The release of the new letter came on the day the Communist Party opened its four-day plenum in Beijing where it delivered a strategic development plan for 2011-2015. The calls for political reform on top of the international coverage of Liu’s award added unusual spices to the most important annual gathering for Party leaders. Signatories of the new open letter called upon authorities to make good on their stated commitments on political reform.

*”Premier Wen Jiabao has expressed strong wishes for political reform in a series of recent talks, and we would like to join the undertaking,”* the letter said.

Liu, a literary critic and activist, is serving an 11-year sentence for subversion after co-authoring Charter 08, a call for political reform on the mainland. The Beijing government announced that Liu is a criminal – at the time the court rejected Liu’s appeal, the bench did clarify that it had found him guilty of exceeding the limits of the freedom of speech – and that giving him the peace prize was an “obscenity”.

However, the signatories have stated that the positive response from the international community to the awarding of the prize to someone representing the human rights movement in China was clearly timely and valid decision.

To boot, they also urged the Beijing authorities to free all prisoners of conscience and those jailed for their beliefs, religions and for simply speaking their minds. “We call upon authorities to free Liu Xiaobo and let him and his wife to go to Oslo to pick up the peace prize.”

However, this is a distant prospect, since the authorities have stepped up a crackdown on dissent since then with Liu’s wife, Liu Xia , under house arrest.
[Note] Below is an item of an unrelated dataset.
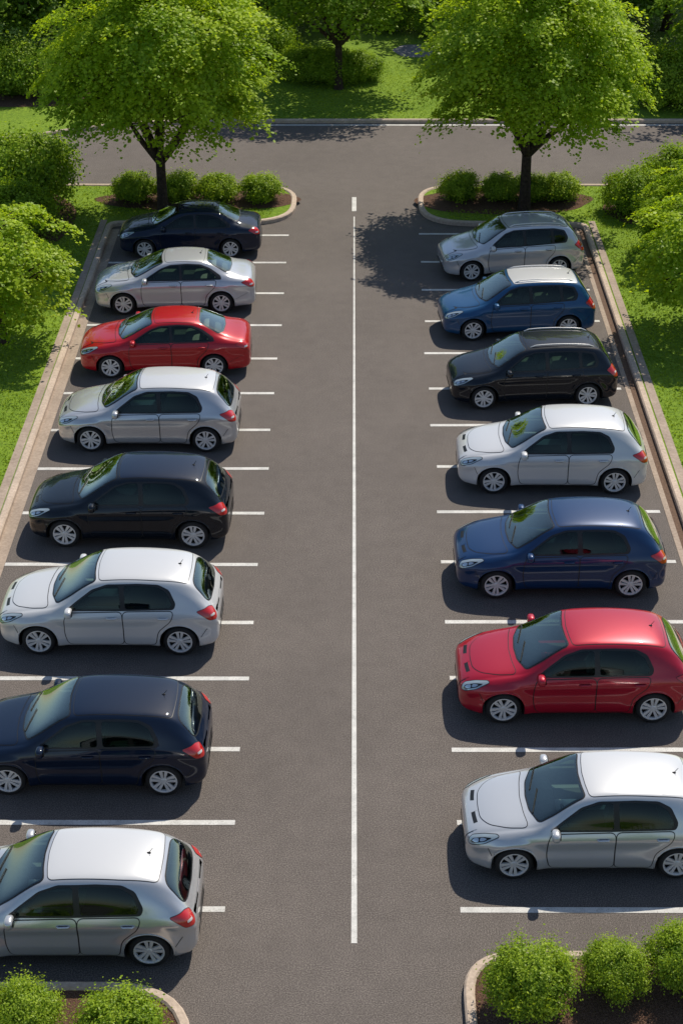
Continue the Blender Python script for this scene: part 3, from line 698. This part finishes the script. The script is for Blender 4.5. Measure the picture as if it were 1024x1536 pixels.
CARS['sedan'] = dict(cab=(1.1,3.5), wheels=(.80,3.45), st=FR+[(1.16,.88,.17,.915,1.045,.715),(1.46,.88,.17,.925,1.21,.665),(1.80,.88,.17,.93,1.375,.605),(2.08,.88,.17,.935,1.43,.59),(2.5,.88,.17,.94,1.45,.585),
        (2.88,.88,.17,.945,1.43,.58),(3.16,.88,.17,.95,1.37,.575),(3.46,.88,.17,.95,1.225,.595),(3.74,.875,.175,.95,1.085,.64),(3.96,.865,.18,.94,1.02,.66),(4.16,.84,.19,.93,.985,.66),(4.28,.80,.21,.88,.945,.63),(4.36,.72,.26,.80,.86,.56),(4.39,.60,.32,.70,.74,.46),(4.39,.15,.46,.55,.58,.1)],
    bonnet=BON, roof=[(1.92,0),(1.94,.30),(1.98,.535),(2.7,.55),(2.99,.525),(3.02,.3),(3.03,0)],
    ws=[(1.0,0),(1.03,.35),(1.15,.67),(1.42,.64),(1.89,.535),(1.85,.3),(1.83,0)], rw=[(3.10,0),(3.10,.35),(3.14,.50),(3.60,.61),(3.70,.45),(3.74,0)],
    surround=[(1.32,.955),(1.52,1.08),(1.84,1.265),(2.10,1.35),(2.55,1.375),(2.92,1.35),(3.18,1.25),(3.46,1.07),(3.48,.985),(2.3,.965)],
    fwin=[(1.41,.982),(1.58,1.09),(1.87,1.25),(2.11,1.32),(2.33,1.337),(2.35,.992)], rwin=[(2.42,.994),(2.40,1.34),(2.66,1.343),(2.88,1.32),(3.11,1.235),(3.32,1.09),(3.36,1.005)],
    fdoor=[(1.36,.27),(1.30,.5),(1.31,.80),(1.36,.92),(2.365,.945),(2.37,.27)], rdoor=[(2.39,.27),(2.385,.945),(3.34,.965),(3.29,.80),(3.05,.56),(3.0,.27)],
    hl=HL, hlc=(.27,-.70,.735), hld=(.45,.75,-.45),
    tl=[(-.22,.05),(-.04,-.09),(.12,-.11),(.15,-.04),(.12,.08),(.0,.11)], tlc=(4.18,-.70,.85), mirror=(1.42,.955), ant=2.90)
CARS['crossover'] = dict(cab=(1.1,3.95), wheels=(.79,3.41), st=FR[:-1]+[(.99,.88,.17,.925,1.02,.70),(1.13,.88,.17,.955,1.085,.715),(1.40,.88,.17,.97,1.28,.67),(1.72,.88,.17,.98,1.475,.625),(2.0,.88,.17,.985,1.535,.615),(2.5,.88,.17,.99,1.56,.615),
        (3.06,.88,.17,1.0,1.55,.61),(3.50,.88,.17,1.005,1.51,.60),(3.73,.875,.175,1.005,1.45,.595),(3.90,.865,.18,.98,1.28,.615),(4.02,.845,.19,.95,1.06,.65),(4.10,.81,.21,.89,.94,.64),(4.17,.74,.26,.80,.84,.58),(4.20,.62,.32,.70,.74,.48),(4.20,.15,.46,.55,.58,.1)],
    bonnet=BON, roof=[(1.86,0),(1.88,.30),(1.92,.565),(3.0,.575),(3.66,.55),(3.68,.3),(3.69,0)],
    ws=[(1.0,0),(1.03,.35),(1.15,.67),(1.38,.65),(1.83,.56),(1.79,.3),(1.77,0)], rw=[(3.76,0),(3.76,.40),(3.80,.53),(3.99,.61),(4.03,.45),(4.05,0)],
    surround=[(1.30,.995),(1.48,1.15),(1.78,1.375),(2.04,1.455),(2.7,1.47),(3.25,1.455),(3.56,1.39),(3.66,1.20),(3.60,1.06),(2.3,1.005)],
    fwin=[(1.39,1.025),(1.54,1.16),(1.82,1.36),(2.06,1.425),(2.30,1.435),(2.32,1.035)], rwin=[(2.41,1.038),(2.39,1.437),(2.95,1.432),(3.13,1.42),(3.17,1.06)],
    qwin=[(3.25,1.07),(3.22,1.41),(3.50,1.365),(3.58,1.20),(3.54,1.10)],
    fdoor=[(1.34,.27),(1.28,.5),(1.29,.84),(1.34,.955),(2.345,.985),(2.35,.27)], rdoor=[(2.37,.27),(2.365,.985),(3.27,1.0),(3.23,.80),(3.01,.56),(2.96,.27)],
    hl=HL, hlc=(.27,-.70,.735), hld=(.45,.75,-.45),
    tl=[(-.20,.06),(-.04,-.14),(.12,-.16),(.15,-.04),(.12,.14),(.0,.16)], tlc=(4.02,-.72,.93), mirror=(1.40,.985), ant=3.50)
protos = {k: make_car(k) for k in CARS}
if any(s_[0] < 8000 for s_ in STATS): raise Exception('BODY '+str(STATS))
for c_ in list(WHEEL.children): bpy.data.objects.remove(c_)
bpy.data.objects.remove(WHEEL)
PAINTED = ('body','bonnet','roof','door','handle','mirror','wheel_arch','tailgate')
def recolor(o, paint, roofp):
    for c_ in o.children:
        b = c_.name.split('.')[0]
        if b in PAINTED:
            c_.material_slots[0].link = 'OBJECT'; c_.material_slots[0].material = roofp if b == 'roof' else paint
        recolor(c_, paint, roofp)
GRP = 'cars parked in the two rows of bays'
cars = [('sedan',215,388,350,387,'navy',None,.95,'dark navy sedan at the far end of the left row under the tree'),
        ('sedan',190,472,330,470,'white_silver',None,1,'silver sedan second from the far end of the left row, behind the red one'),
        ('sedan',171,567,319,565,'red',None,.98,'bright red sedan in the left row with grey wheels'),
        ('hatch',140,677,308,678,'silver','white',1.02,'silver hatchback, sun glare painted on its roof, between the red sedan and a black car'),  # white roof paint imitates sun reflected off the silver roof
        ('hatch',99,820,292,822,'black','navy',1.03,'black hatchback in the middle of the left row between two pale cars'),
        ('hatch',62,981,271,982,'white',None,1.02,'white hatchback third from the near end of the left row'),
        ('hatch',18,1191,245,1192,'navy',None,1.0,'dark navy hatchback second from the near end of the left row'),
        ('hatch',-23,1448,214,1448,'silver','white',.99,'silver hatchback nearest the camera in the left row, cut by the photo edge'),
        ('crossover',704,422,838,415,'white_silver',None,.97,'silver crossover at the far end of the right row beside the tree shade'),
        ('crossover',707,511,851,505,'steel_blue','white',.97,'blue car with a white roof, second from the far end of the right row'),
        ('crossover',725,614,878,609,'black',None,.97,'black crossover in the right row, third from the far end'),
        ('hatch',739,740,919,741,'white',None,1.02,'white hatchback in the middle of the right row between black and dark blue cars'),
        ('hatch',744,897,941,896,'blue',None,1.02,'dark blue hatchback in the right row behind the crimson one'),
        ('hatch',755,1084,974,1083,'crimson',None,1.02,'crimson hatchback second from the near end of the right row'),
        ('hatch',776,1317,1004,1316,'white_silver','white',.98,'pale silver white hatchback nearest the camera in the right row')]
done = set()
for kind, x0, y0, x1, y1, p, rp, sc, lb in cars:
    o = protos[kind] if kind not in done else copy_tree(protos[kind]); done.add(kind)
    a = G(x0, y0); b = G(x1, y1); d = b-a
    rz = math.atan2(d.y, d.x); c_ = (a+b)/2; nrm = Vector((-math.sin(rz), math.cos(rz), 0)); s_ = sc
    q = c_+nrm*.80*s_
    o.location = (q.x, q.y, .004); o.rotation_euler = (0,0,rz); o.scale = (s_,s_,s_)
    recolor(o, PAINT[p], PAINT[rp or p]); tag(o, lb, 'car', GRP)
Some signatories have also been harassed or been followed by police day and night for publicly expressing support for Liu.

Several national and provincial newspapers have urged China’s political leaders to adopt political reforms as the plenary session of the Communist Party’s Central Committee prepared for its meetings. These were the likes of Modern Express in Jiangsu province, the Xiaoxiang Morning Post in Hunan province, the Beijing News and China Youth Daily, plus Southern Weekend.

This press coverage was another sign that China’s portals of public freedoms were creak open along the corridors of the mainland’s media.

Hong Kong’s legislator Lee Cheuk-yan, of the Hong Kong Confederation of Trade Unions, said he would be contacting trade unions worldwide to ask them to invite past Nobel Peace Prize laureates to sign a petition urging the Beijing government to release Liu.

There are other brave people who are fighting for freedom and human rights in China, like Wen Jiabao, Liu Xiaobo, Hu Jia , Yu Jie, Tan Zuoren, Ding Zilin and her husband, Jiang Peikun – Ding is president of the Tiananmen Mothers Group, and more. They don’t really make the headlines but on a daily bases make great efforts to strive for justice.